**Task objective**
In the listing that follows, count each line containing the string "Blender" and report only the count.

(Scene script records)
============================================================

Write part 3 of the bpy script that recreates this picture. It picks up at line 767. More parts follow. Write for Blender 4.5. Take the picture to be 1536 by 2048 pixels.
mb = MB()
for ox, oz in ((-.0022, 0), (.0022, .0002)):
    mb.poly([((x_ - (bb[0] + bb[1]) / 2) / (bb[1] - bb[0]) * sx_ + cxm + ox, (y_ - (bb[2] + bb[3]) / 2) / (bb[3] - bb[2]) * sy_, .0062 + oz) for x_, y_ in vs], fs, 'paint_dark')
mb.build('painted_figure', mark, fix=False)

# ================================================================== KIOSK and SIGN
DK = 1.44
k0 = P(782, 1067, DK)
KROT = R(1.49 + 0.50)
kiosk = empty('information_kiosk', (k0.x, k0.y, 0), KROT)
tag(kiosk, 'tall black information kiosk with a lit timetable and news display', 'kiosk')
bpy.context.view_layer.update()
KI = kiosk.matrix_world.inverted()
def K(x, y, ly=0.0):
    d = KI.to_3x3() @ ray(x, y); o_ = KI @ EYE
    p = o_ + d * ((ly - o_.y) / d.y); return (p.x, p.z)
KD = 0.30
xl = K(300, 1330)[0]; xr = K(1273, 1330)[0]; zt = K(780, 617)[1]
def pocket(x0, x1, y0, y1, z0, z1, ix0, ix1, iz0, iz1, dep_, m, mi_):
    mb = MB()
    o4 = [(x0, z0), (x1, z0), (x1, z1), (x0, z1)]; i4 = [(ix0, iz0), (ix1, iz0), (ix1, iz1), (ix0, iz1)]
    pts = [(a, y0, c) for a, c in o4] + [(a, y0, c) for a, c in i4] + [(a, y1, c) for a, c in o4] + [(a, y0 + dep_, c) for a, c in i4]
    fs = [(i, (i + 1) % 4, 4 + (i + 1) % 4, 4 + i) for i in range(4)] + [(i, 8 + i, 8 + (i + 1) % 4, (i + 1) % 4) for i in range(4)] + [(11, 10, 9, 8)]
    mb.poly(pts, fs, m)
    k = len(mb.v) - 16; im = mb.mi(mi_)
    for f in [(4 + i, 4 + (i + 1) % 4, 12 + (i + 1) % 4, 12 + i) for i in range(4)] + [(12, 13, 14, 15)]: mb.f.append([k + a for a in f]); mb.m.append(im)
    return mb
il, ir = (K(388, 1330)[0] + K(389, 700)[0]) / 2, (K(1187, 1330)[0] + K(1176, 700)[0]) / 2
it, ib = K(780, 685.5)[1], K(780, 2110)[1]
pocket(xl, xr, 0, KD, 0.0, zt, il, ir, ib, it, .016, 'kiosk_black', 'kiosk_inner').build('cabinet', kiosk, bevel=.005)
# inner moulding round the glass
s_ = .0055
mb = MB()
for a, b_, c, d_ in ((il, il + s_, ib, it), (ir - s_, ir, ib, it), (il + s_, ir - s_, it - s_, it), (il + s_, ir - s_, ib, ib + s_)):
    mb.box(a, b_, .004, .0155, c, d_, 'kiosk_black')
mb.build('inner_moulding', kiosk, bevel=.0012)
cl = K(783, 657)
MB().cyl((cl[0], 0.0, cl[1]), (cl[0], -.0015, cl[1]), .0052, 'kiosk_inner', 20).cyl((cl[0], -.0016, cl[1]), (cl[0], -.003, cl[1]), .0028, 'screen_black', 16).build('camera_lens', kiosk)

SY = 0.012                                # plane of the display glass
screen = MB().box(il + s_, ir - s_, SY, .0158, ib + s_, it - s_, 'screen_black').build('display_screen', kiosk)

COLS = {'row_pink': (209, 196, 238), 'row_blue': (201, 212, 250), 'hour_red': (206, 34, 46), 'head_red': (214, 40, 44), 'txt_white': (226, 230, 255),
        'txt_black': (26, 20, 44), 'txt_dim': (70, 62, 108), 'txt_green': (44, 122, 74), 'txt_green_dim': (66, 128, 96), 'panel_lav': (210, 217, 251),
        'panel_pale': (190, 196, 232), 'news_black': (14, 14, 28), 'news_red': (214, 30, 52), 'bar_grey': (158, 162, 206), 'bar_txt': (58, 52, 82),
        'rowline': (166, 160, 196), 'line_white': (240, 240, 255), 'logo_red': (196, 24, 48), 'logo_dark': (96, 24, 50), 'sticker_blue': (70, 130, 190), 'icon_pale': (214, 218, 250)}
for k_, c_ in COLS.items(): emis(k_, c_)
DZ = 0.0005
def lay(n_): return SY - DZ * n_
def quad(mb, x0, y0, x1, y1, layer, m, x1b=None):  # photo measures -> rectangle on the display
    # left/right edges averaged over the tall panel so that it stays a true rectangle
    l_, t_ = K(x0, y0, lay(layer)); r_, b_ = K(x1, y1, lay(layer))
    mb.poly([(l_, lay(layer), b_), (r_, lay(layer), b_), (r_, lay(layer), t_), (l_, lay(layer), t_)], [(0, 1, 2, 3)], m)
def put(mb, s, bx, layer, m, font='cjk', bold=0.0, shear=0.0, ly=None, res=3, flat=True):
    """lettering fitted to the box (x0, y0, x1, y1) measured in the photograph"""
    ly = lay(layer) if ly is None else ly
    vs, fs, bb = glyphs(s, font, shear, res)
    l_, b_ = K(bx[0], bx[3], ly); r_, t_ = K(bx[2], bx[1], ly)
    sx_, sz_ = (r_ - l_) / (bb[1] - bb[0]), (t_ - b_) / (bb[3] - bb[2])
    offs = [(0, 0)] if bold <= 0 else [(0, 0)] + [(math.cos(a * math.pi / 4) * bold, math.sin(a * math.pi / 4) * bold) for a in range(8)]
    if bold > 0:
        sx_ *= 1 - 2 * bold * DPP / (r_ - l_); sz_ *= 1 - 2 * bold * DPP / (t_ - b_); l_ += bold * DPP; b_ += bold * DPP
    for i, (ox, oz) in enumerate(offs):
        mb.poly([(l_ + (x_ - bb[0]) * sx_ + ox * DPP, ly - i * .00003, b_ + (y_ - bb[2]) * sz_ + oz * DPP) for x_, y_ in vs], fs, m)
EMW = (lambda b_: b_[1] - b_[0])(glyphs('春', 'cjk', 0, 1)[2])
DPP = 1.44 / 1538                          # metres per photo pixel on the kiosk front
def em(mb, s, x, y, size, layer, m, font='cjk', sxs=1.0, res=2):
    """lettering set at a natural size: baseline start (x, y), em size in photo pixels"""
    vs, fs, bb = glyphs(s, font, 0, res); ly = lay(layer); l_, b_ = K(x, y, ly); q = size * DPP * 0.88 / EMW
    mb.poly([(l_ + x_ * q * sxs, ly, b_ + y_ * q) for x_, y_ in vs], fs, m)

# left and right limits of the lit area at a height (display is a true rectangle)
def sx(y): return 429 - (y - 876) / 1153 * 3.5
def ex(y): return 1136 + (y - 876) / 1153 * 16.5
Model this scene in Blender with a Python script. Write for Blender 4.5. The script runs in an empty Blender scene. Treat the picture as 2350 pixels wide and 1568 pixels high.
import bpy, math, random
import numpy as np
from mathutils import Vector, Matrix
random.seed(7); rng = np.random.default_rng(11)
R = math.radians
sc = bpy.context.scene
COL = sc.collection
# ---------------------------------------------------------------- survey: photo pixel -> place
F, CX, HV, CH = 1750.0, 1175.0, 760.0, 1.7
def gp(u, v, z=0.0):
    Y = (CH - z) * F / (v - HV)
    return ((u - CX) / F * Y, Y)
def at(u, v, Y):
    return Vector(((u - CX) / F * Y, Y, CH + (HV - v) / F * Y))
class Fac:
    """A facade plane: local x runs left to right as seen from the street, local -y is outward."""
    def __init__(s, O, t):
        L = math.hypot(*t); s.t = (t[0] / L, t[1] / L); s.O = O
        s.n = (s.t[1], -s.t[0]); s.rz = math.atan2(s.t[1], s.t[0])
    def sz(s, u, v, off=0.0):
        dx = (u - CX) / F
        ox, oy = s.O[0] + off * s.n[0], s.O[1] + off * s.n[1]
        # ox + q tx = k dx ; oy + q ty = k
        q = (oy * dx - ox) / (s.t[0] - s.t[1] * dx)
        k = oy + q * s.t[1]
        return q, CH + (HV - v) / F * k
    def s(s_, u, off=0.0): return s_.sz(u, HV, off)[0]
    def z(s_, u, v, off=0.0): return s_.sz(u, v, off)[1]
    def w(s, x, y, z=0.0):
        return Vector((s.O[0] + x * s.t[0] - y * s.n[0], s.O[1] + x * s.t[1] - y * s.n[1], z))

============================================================

**Result for this exercise**
2